This will make the ratings more accurate...
you might lose 2 rating points but your opponent wont gain any.. that happened to me once, where my opponent lost a rating point but i never gained..
True that you should gain alot of rating points when you first start, but make it atleast 50 point gain the most.. cause if your 1200 rated when you start and you ebat a 2100 rated person.. doesnt that deserve some rating points?
I have not been here very long but I have won games where I gained 0 points.
I have played with the USCF for quite a long time before I stopped playing. I can never remember ever NOT gaining at least one point for a win.
I think the Glicko system thy have here helps eliminate a gain in points on all wins. I am not sure.
I do know, however, that when a person has a provisional rating his/her rating does go up and down by large numbers until a regular rating is reached.
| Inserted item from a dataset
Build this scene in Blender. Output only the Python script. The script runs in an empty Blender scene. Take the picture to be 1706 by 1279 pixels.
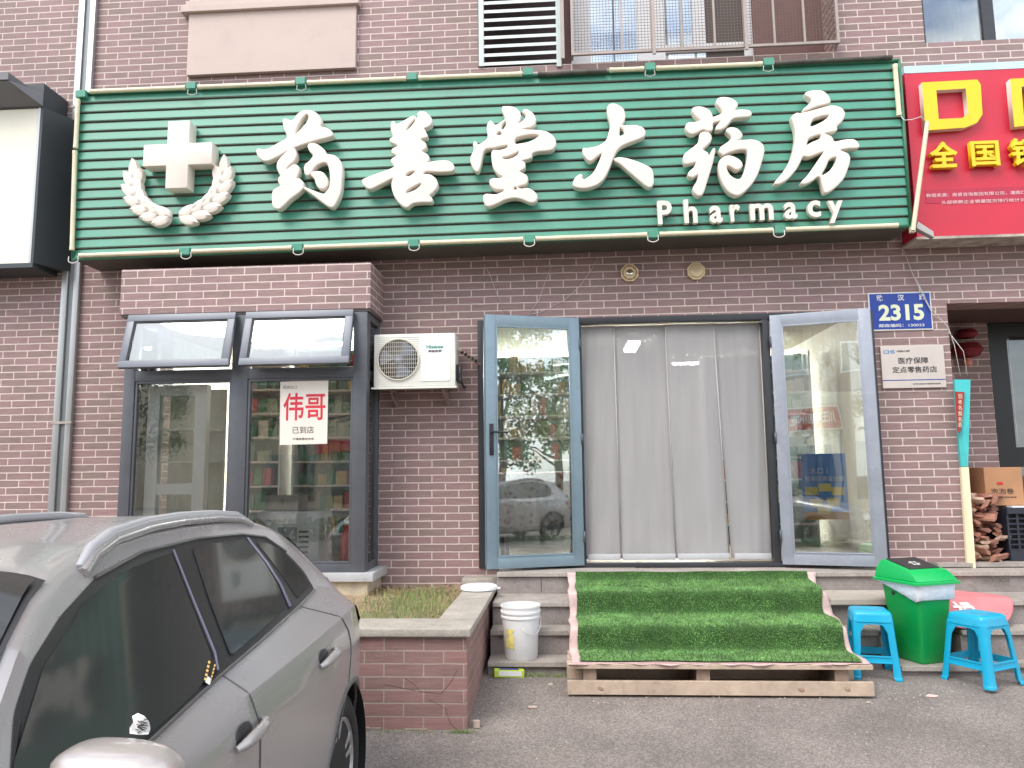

In the USCF I belive a person is considered provisional until completing 20 games. On most sites they have a similar number. I think it is the sam here but not sure without looking it up.
Chuck
What you're talking about is not ratings inflation. Ratings are relative to other people in the same rating pool. They are only relevant within the pool of players being rated. USCF and Chess.com are two completely different pools, and you can't compare the ratings between the two.
While the persistence is admirable, you do know that you won't every fully correct this misperception, right? What's important is that the staff here get it and arbitrary changes like this won't even be considered.
While the persistence is admirable, you do know that you won't every fully correct this misperception, right? What's important is that the staff here get it and arbitrary changes like this won't even be considered.
LOL. Maybe I should take the offensive, go for a more proactive approach to the misconception. You know, make a post every month pointing out how this is wrong.
At the risk of sounding like a broken record, rating is a number that represents your location on a curve. The actual number of points doesn't really mean anything except to show your relative position against opponents of the same group.
Well, since the misconceptions continue, maybe it's time that Chess.com goes to a reward-based rating system, rather than a strength-based one.
I don't think you understand what causes inflation. For every point gained there is a point lost -- it's a zero sum game where the average rating is always the starting rating, that is until someone leaves. The number of points that change hands is incidental -- ELO is not immune to inflation.
Sure we know. We know you don't understand the ratings. We could switch to the exact same system that Yahoo uses (whatever it is), and your rating here still wouldn't match your Yahoo rating.
We should all be able to have our own "Rating Offset" in our settings. The offset would be added to every rating you ever see on the site.
Think chess.com ratings are 200 points too high? Enter "-200" in your settings. Want to feel like a GM? Put "1000".
The resulting ratings are exactly as valid as the current ones, too. In fact to make a point I'd suggest to give them random initial values between 0 and 10,000...
i think the rating system should be as close to the uscf's system that way a player really knows his/hers true rating.....
No. As has been said a lot of times, even if you use exactly the same system with all the numbers exactly the same, the ratings will still be wildly different.
i think the rating system should be as close to the uscf's system that way a player really knows his/hers true rating.....
There is no such thing as a universal true rating.
USCF (whatever that means) is probably a true rating in a closed system.
Your chess.com ratings are also true ratings in different closed systems.
That is why, even on this site, you have different ratings for Live, Online, 960 etc. They are different from each other. Some are better at blitz than online, some are better at online than blitz.
Some would be better at USCF rules (time controls, etc) Some are better at online. While there should be a correlation, striving for parity is just silly.
Don't know how to say it clearer than this.